I prefer evolution over revolution. It’s the better way forward. The trouble is that the country’s older generations are still compromising the future, unable to build a strong and just nation for our children. We remain rooted in self-interest that’s placed firmly above the national interest, then blame everyone else except ourselves for our dismal state. If we all desire a better Philippines, we must be better Filipinos every day in thought, word and deed.

Crucial to democracy’s vibrancy is respect for human rights for ALL. The House of Representatives delivered a stinging rebuke to the Commission on Human Rights (CHR) for its perceived unwarranted partiality and for politicizing human rights. Its budget reduction to P1,000 for 2018 was symbolic of that anger. I’m confident its budget will be restored to a reasonable level because the CHR is needed to instill a healthy respect for human rights through balanced and impartial investigations.
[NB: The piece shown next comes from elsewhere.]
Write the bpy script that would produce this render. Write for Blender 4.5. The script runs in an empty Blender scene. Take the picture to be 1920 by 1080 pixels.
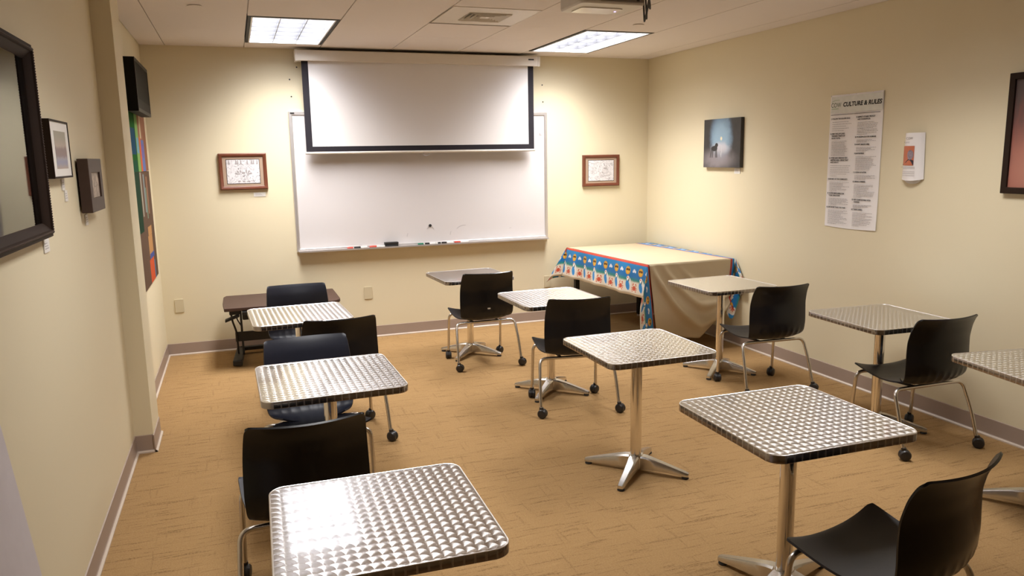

Democracy is dynamic. It calls us to strive to be better Filipinos in thought, word and deed. No one is exempted. It calls for maturity, mutual respect and compassion. Inang Bayan needs us. Let’s love our country; it’s our only home. Let’s love and serve each other; we’re all we’ve got.


Rafael M. Alunan III served in the Cabinet of President Corazon C. Aquino as Secretary of Tourism, and in the Cabinet of President Fidel V. Ramos as Secretary of Interior and Local Government.